_SUPPLIED INFORMATION_:
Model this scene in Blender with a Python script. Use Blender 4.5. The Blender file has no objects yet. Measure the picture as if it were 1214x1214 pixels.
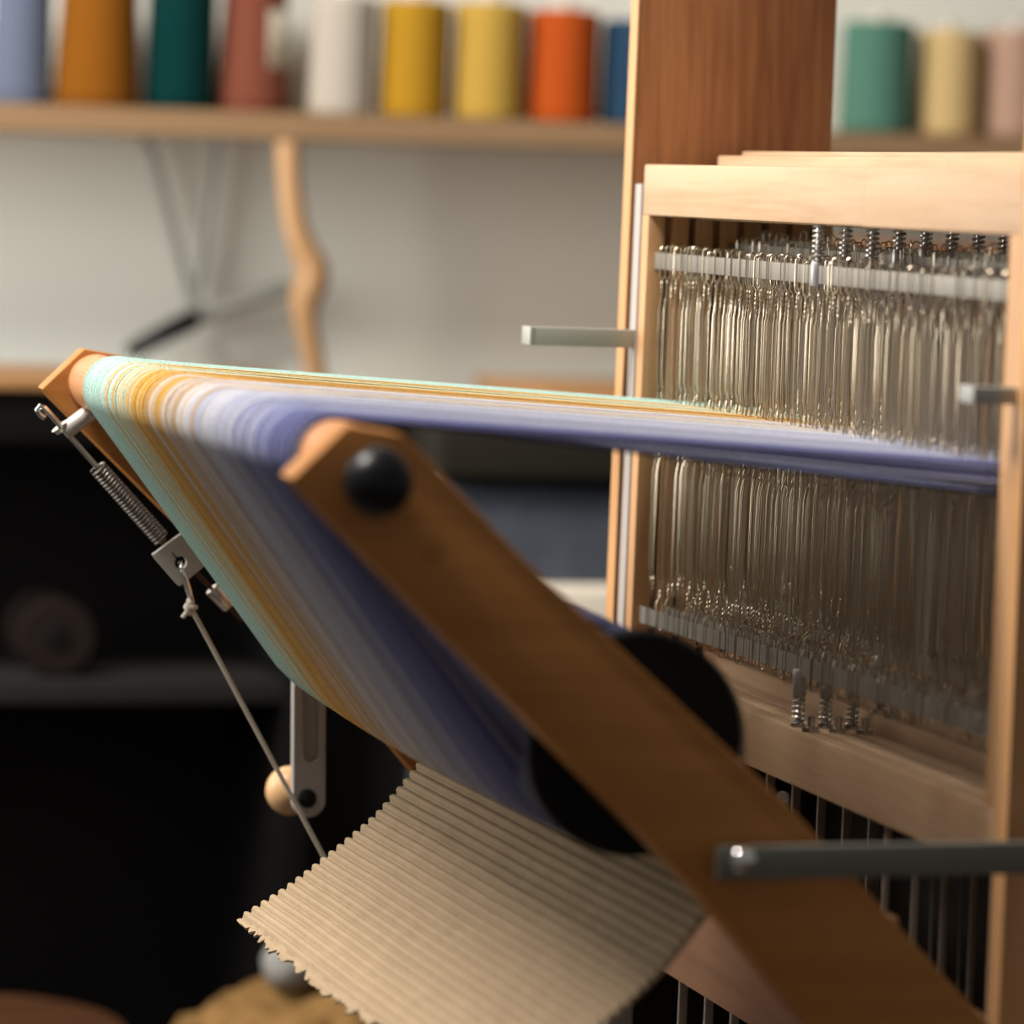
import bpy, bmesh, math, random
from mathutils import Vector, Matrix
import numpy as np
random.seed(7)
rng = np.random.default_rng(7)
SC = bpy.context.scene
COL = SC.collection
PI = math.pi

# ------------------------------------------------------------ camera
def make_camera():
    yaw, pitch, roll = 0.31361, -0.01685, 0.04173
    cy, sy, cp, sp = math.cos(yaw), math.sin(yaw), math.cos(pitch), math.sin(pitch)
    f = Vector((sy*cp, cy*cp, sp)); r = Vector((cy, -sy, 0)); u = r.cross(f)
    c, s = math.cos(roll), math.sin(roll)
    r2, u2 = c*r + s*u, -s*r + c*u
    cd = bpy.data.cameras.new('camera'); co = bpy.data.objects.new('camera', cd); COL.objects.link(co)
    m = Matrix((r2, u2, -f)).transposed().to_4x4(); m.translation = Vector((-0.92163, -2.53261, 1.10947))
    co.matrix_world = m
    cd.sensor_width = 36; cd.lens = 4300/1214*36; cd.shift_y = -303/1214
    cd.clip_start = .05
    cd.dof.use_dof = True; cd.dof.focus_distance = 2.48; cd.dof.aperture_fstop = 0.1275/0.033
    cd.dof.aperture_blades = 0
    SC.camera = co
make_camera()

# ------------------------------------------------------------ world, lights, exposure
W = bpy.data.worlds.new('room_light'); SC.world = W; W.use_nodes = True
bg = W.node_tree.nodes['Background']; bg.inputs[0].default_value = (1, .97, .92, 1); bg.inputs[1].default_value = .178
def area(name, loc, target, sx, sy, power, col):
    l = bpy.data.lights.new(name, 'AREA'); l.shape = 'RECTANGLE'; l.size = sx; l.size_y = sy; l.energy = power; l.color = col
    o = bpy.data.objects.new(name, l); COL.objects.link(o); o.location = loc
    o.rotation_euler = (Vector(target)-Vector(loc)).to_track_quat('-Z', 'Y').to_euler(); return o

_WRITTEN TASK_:
Leave out all pictures, then copy the remaining material exactly.

_TASK RESPONSE_:
Model this scene in Blender with a Python script. Use Blender 4.5. The Blender file has no objects yet. Measure the picture as if it were 1214x1214 pixels.
import bpy, bmesh, math, random
from mathutils import Vector, Matrix
import numpy as np
random.seed(7)
rng = np.random.default_rng(7)
SC = bpy.context.scene
COL = SC.collection
PI = math.pi

# ------------------------------------------------------------ camera
def make_camera():
    yaw, pitch, roll = 0.31361, -0.01685, 0.04173
    cy, sy, cp, sp = math.cos(yaw), math.sin(yaw), math.cos(pitch), math.sin(pitch)
    f = Vector((sy*cp, cy*cp, sp)); r = Vector((cy, -sy, 0)); u = r.cross(f)
    c, s = math.cos(roll), math.sin(roll)
    r2, u2 = c*r + s*u, -s*r + c*u
    cd = bpy.data.cameras.new('camera'); co = bpy.data.objects.new('camera', cd); COL.objects.link(co)
    m = Matrix((r2, u2, -f)).transposed().to_4x4(); m.translation = Vector((-0.92163, -2.53261, 1.10947))
    co.matrix_world = m
    cd.sensor_width = 36; cd.lens = 4300/1214*36; cd.shift_y = -303/1214
    cd.clip_start = .05
    cd.dof.use_dof = True; cd.dof.focus_distance = 2.48; cd.dof.aperture_fstop = 0.1275/0.033
    cd.dof.aperture_blades = 0
    SC.camera = co
make_camera()

# ------------------------------------------------------------ world, lights, exposure
W = bpy.data.worlds.new('room_light'); SC.world = W; W.use_nodes = True
bg = W.node_tree.nodes['Background']; bg.inputs[0].default_value = (1, .97, .92, 1); bg.inputs[1].default_value = .178
def area(name, loc, target, sx, sy, power, col):
    l = bpy.data.lights.new(name, 'AREA'); l.shape = 'RECTANGLE'; l.size = sx; l.size_y = sy; l.energy = power; l.color = col
    o = bpy.data.objects.new(name, l); COL.objects.link(o); o.location = loc
    o.rotation_euler = (Vector(target)-Vector(loc)).to_track_quat('-Z', 'Y').to_euler(); return o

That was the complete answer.